## REQUIRED WORK
Wherever the string "Python" occurs in a line of these records, report that line.

** Start of TASK INPUT **

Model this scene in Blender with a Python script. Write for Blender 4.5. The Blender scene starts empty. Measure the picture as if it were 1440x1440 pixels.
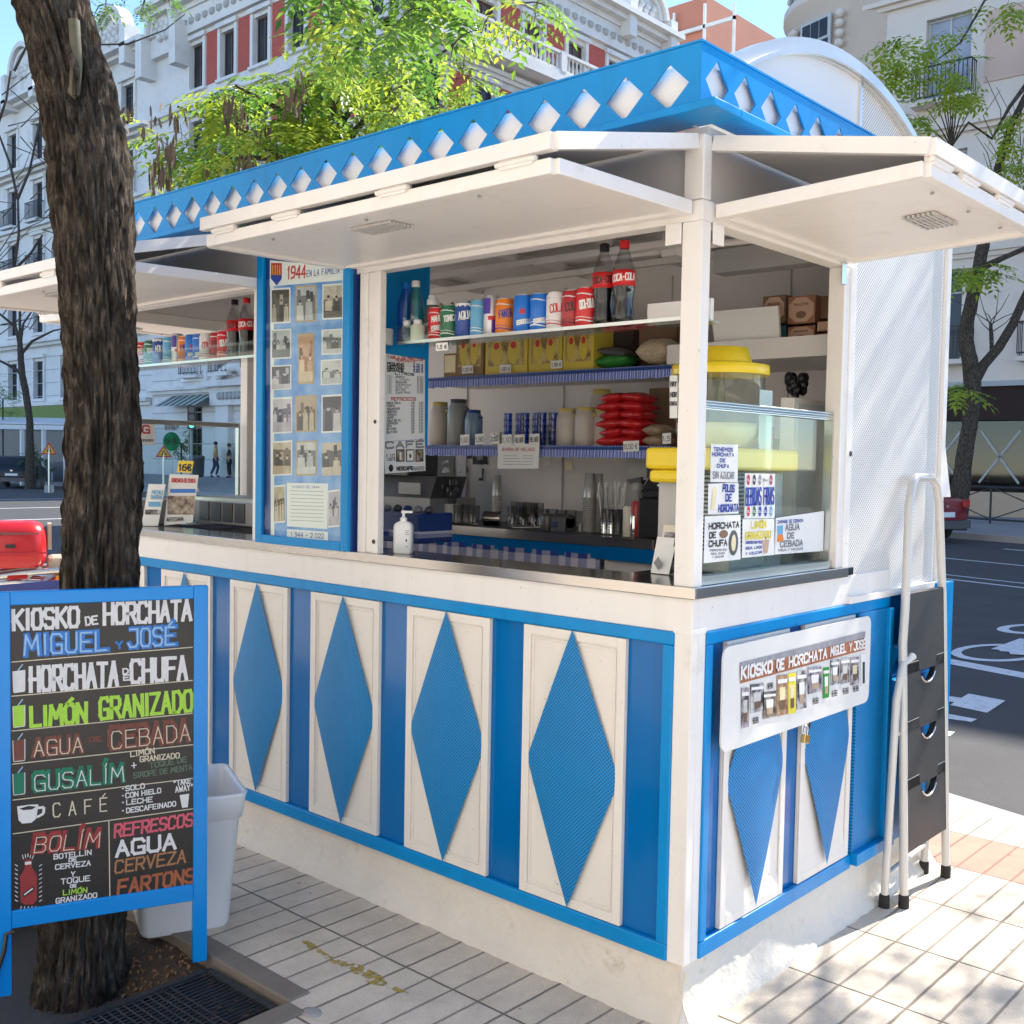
import bpy, math, random
import numpy as np
from mathutils import Vector, Matrix, noise as mnoise
rng = random.Random(7)
SC = bpy.context.scene
COL = SC.collection
# ------------------------------------------------------------------ camera, sky, sun, exposure
CY, CP, CR, CF = 0.7335, -0.0466, 0.018, 1525.9
CAM = np.array([1.5392, -2.4222, 1.5061])
_fw = np.array([-math.sin(CY)*math.cos(CP), math.cos(CY)*math.cos(CP), math.sin(CP)])
_r0 = np.array([math.cos(CY), math.sin(CY), 0.0]); _u0 = np.cross(_r0, _fw)
_rt = math.cos(CR)*_r0 + math.sin(CR)*_u0
_up = -math.sin(CR)*_r0 + math.cos(CR)*_u0
cd = bpy.data.cameras.new('camera'); cam = bpy.data.objects.new('camera', cd); COL.objects.link(cam)
cd.sensor_width = 36.0; cd.sensor_fit = 'HORIZONTAL'; cd.lens = CF/1440*36
cd.clip_start = 0.05; cd.clip_end = 2000
_m = Matrix(((_rt[0], _up[0], -_fw[0], CAM[0]), (_rt[1], _up[1], -_fw[1], CAM[1]), (_rt[2], _up[2], -_fw[2], CAM[2]), (0, 0, 0, 1)))
cam.matrix_world = _m
SC.camera = cam
SUN = Vector((0.13, 1.0, 0.95)).normalized()
w = bpy.data.worlds.new('World'); SC.world = w; w.use_nodes = True
nt = w.node_tree; nt.nodes.clear()
sky = nt.nodes.new('ShaderNodeTexSky'); sky.sky_type = 'NISHITA'; sky.sun_disc = False
sky.sun_elevation = math.asin(SUN.z); sky.sun_rotation = math.atan2(SUN.x, SUN.y)
sky.altitude = 600; sky.air_density = 0.8; sky.dust_density = 0.0; sky.ozone_density = 4.0
bg = nt.nodes.new('ShaderNodeBackground'); bg.inputs[1].default_value = 0.115
wo = nt.nodes.new('ShaderNodeOutputWorld')
hs = nt.nodes.new('ShaderNodeHueSaturation'); hs.inputs['Saturation'].default_value = 1.04
tn = nt.nodes.new('ShaderNodeMix'); tn.data_type = 'RGBA'; tn.blend_type = 'MULTIPLY'; tn.inputs[0].default_value = 1.0; tn.inputs[7].default_value = (1.08, 1.0, 0.93, 1)
nt.links.new(sky.outputs[0], hs.inputs['Color']); nt.links.new(hs.outputs[0], tn.inputs[6]); nt.links.new(tn.outputs[2], bg.inputs[0]); nt.links.new(bg.outputs[0], wo.inputs[0])
sl = bpy.data.lights.new('sun', 'SUN'); sl.energy = 2.9; sl.angle = math.radians(0.5); sl.color = (1.0, 0.94, 0.84)
so = bpy.data.objects.new('sun', sl); COL.objects.link(so)
so.rotation_euler = SUN.to_track_quat('Z', 'Y').to_euler(); so.location = (0, 0, 30)
SC.view_settings.view_transform = 'Standard'; SC.view_settings.look = 'None'
SC.view_settings.exposure = 1.97; SC.view_settings.gamma = 1.0; SC.view_settings.use_curve_mapping = False

# ------------------------------------------------------------------ photogrammetry helpers: a photo point on a known plane
def ray(u, v): return _fw + _rt*(u-720)/CF - _up*(v-720)/CF
def on(ax, val, u, v):
    d = ray(u, v); return CAM + d*((val-CAM[ax])/d[ax])
def PX(x, u, v): return on(0, x, u, v)
def PY(y, u, v): return on(1, y, u, v)
def PZ(z, u, v): return on(2, z, u, v)
def PD(dep, u, v): return CAM + ray(u, v)*dep

# ------------------------------------------------------------------ mesh builder and object helpers
INV = {}
class MB:
    def __init__(s): s.v = []; s.f = []; s.m = []; s.s = []; s.mats = []
    def mi(s, mat):
        if mat not in s.mats: s.mats.append(mat)
        return s.mats.index(mat)
    def add(s, vs, fs, mat, sm=False):
        b = len(s.v); k = s.mi(mat)
        s.v.extend([tuple(map(float, p)) for p in vs])
        for f in fs: s.f.append([b+i for i in f]); s.m.append(k); s.s.append(sm)
        return s
    def box(s, a, b, mat):
        x0, x1 = sorted((a[0], b[0])); y0, y1 = sorted((a[1], b[1])); z0, z1 = sorted((a[2], b[2]))
        vs = [(x0,y0,z0),(x1,y0,z0),(x1,y1,z0),(x0,y1,z0),(x0,y0,z1),(x1,y0,z1),(x1,y1,z1),(x0,y1,z1)]
        return s.add(vs, [(0,3,2,1),(4,5,6,7),(0,1,5,4),(1,2,6,5),(2,3,7,6),(3,0,4,7)], mat)
    def obox(s, c, ex, ey, ez, mat):          # oriented box: centre and three half-axis vectors
        c, ex, ey, ez = map(np.asarray, (c, ex, ey, ez)); vs = []
        for k in (-1, 1):
            for a, b in ((-1,-1),(1,-1),(1,1),(-1,1)): vs.append(c+ex*a+ey*b+ez*k)
        return s.add(vs, [(0,3,2,1),(4,5,6,7),(0,1,5,4),(1,2,6,5),(2,3,7,6),(3,0,4,7)], mat)
    def bar(s, p, q, w, h, mat, up=(0,0,1)):  # rectangular bar from p to q
        p, q = np.asarray(p, float), np.asarray(q, float); d = q-p; L = np.linalg.norm(d); d = d/L
        a = np.cross(d, up)
        if np.linalg.norm(a) < 1e-4: a = np.cross(d, (1,0,0))
        a = a/np.linalg.norm(a); b = np.cross(a, d)
        return s.obox((p+q)/2, a*w/2, d*L/2, b*h/2, mat)
    def slab(s, quad, t, mat, n=None):        # quad (4 pts) thickened by t along its normal
        q = [np.asarray(p, float) for p in quad]
        if n is None:
            n = np.cross(q[1]-q[0], q[3]-q[0]); n = n/np.linalg.norm(n)
        n = np.asarray(n)*t
        vs = q+[p+n for p in q]
        return s.add(vs, [(3,2,1,0),(4,5,6,7),(0,1,5,4),(1,2,6,5),(2,3,7,6),(3,0,4,7)], mat)
    def prism(s, poly, d, mat):               # polygon (3d pts) extruded by vector d
        n = len(poly); d = np.asarray(d, float); q = [np.asarray(p, float) for p in poly]
        fs = [tuple(range(n-1,-1,-1)), tuple(range(n, 2*n))]+[(i,(i+1)%n,n+(i+1)%n,n+i) for i in range(n)]
        return s.add(q+[p+d for p in q], fs, mat)
    def tube(s, pts, rad, mat, n=8, cap=True, sm=True):
        pts = [np.asarray(p, float) for p in pts]; rad = rad if hasattr(rad, '__len__') else [rad]*len(pts)
        vs = []; prev = None
        for i, p in enumerate(pts):
            t = pts[min(i+1, len(pts)-1)]-pts[max(i-1, 0)]; t = t/(np.linalg.norm(t)+1e-12)
            if prev is None:
                a = np.cross(t, (0,0,1)); a = np.cross(t, (1,0,0)) if np.linalg.norm(a) < 1e-3 else a
            else: a = prev-t*(prev@t)
            a = a/(np.linalg.norm(a)+1e-12); b = np.cross(t, a); prev = a
            for k in range(n):
                g = 2*math.pi*k/n; vs.append(p+rad[i]*(math.cos(g)*a+math.sin(g)*b))
        fs = [(i*n+k, i*n+(k+1)%n, (i+1)*n+(k+1)%n, (i+1)*n+k) for i in range(len(pts)-1) for k in range(n)]
        s.add(vs, fs, mat, sm)
        if cap:
            L = len(pts)-1
            s.add(vs[:n], [tuple(range(n-1,-1,-1))], mat); s.add(vs[L*n:], [tuple(range(n))], mat)
        return s
    def lathe(s, c, prof, mat, n=20, sm=True, squash=(1,1), rot=0):    # prof: list of (r, z)
        vs = []; c = np.asarray(c, float)
        for r, z in prof:
            for k in range(n):
                g = 2*math.pi*k/n; x, y = r*squash[0]*math.cos(g), r*squash[1]*math.sin(g)
                vs.append(c+np.array([x*math.cos(rot)-y*math.sin(rot), x*math.sin(rot)+y*math.cos(rot), z]))
        fs = [(i*n+k, i*n+(k+1)%n, (i+1)*n+(k+1)%n, (i+1)*n+k) for i in range(len(prof)-1) for k in range(n)]
        s.add(vs, fs, mat, sm)
        if prof[0][0] > 1e-5: s.add(vs[:n], [tuple(range(n-1,-1,-1))], mat)
        if prof[-1][0] > 1e-5: s.add(vs[-n:], [tuple(range(n))], mat)
        return s
    def ball(s, c, r, mat, n=12, m=8):
        prof = [(max(1e-6, math.sin(math.pi*i/m)), -math.cos(math.pi*i/m)) for i in range(m+1)]
        r = r if hasattr(r, '__len__') else (r, r, r)
        vs = [np.asarray(c)+np.array([r[0]*p*math.cos(2*math.pi*k/n), r[1]*p*math.sin(2*math.pi*k/n), r[2]*z]) for p, z in prof for k in range(n)]
        return s.add(vs, [(i*n+k, i*n+(k+1)%n, (i+1)*n+(k+1)%n, (i+1)*n+k) for i in range(m) for k in range(n)], mat, True)
    def build(s, name, parent=None, bevel=0, kind=None, label=None):
        me = bpy.data.meshes.new(name); 
        vs = s.v
        if parent is not None and parent.name in INV:
            M = INV[parent.name]; vs = [tuple(M @ Vector(p)) for p in vs]
        me.from_pydata(vs, [], s.f)
        for m in s.mats: me.materials.append(m)
        me.polygons.foreach_set('material_index', s.m); me.polygons.foreach_set('use_smooth', s.s)
        me.update()
        o = bpy.data.objects.new(name, me); COL.objects.link(o)
        if parent is not None:
            o.parent = parent
            if parent.name in INV: INV[o.name] = INV[parent.name]
        if bevel:
            b = o.modifiers.new('bevel', 'BEVEL'); b.width = bevel; b.segments = 2; b.limit_method = 'ANGLE'; b.angle_limit = math.radians(40)
        if kind: o['kind'] = kind
        if label: o['label'] = label
        return o
def tag(o, label, cat, group=None):
    o['label'] = label; o['category'] = cat
    if group: o['group'] = group
    return o
def thing(name, loc, label, cat, group=None, rz=0.0):
    o = bpy.data.objects.new(name, None); COL.objects.link(o)
    o.empty_display_size = 0.1; o.location = tuple(map(float, loc)); o.rotation_euler = (0, 0, rz)
    INV[o.name] = (Matrix.Translation(Vector(o.location)) @ Matrix.Rotation(rz, 4, 'Z')).inverted()
    return tag(o, label, cat, group)
def dup(root, loc, rz, label, group=None):
    r = root.copy(); COL.objects.link(r); r.location = tuple(map(float, loc)); r.rotation_euler = (0, 0, rz); r['label'] = label
    if group: r['group'] = group
    for ch in list(root.children):
        c = ch.copy(); COL.objects.link(c); c.parent = r
        for g in list(ch.children):
            d = g.copy(); COL.objects.link(d); d.parent = c
    return r

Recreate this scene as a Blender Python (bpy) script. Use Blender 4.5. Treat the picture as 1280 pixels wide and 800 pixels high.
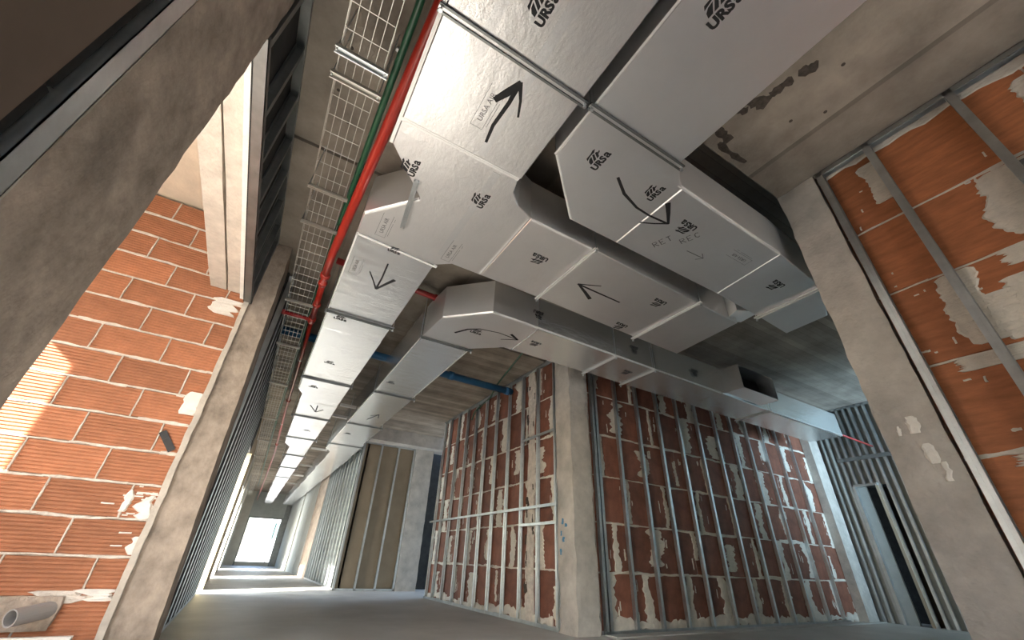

** End of TASK INPUT **

## SOLUTION
Model this scene in Blender with a Python script. Write for Blender 4.5. The Blender scene starts empty. Measure the picture as if it were 1440x1440 pixels.
Recreate this scene as a Blender Python (bpy) script. Use Blender 4.5. Treat the picture as 1280 pixels wide and 800 pixels high.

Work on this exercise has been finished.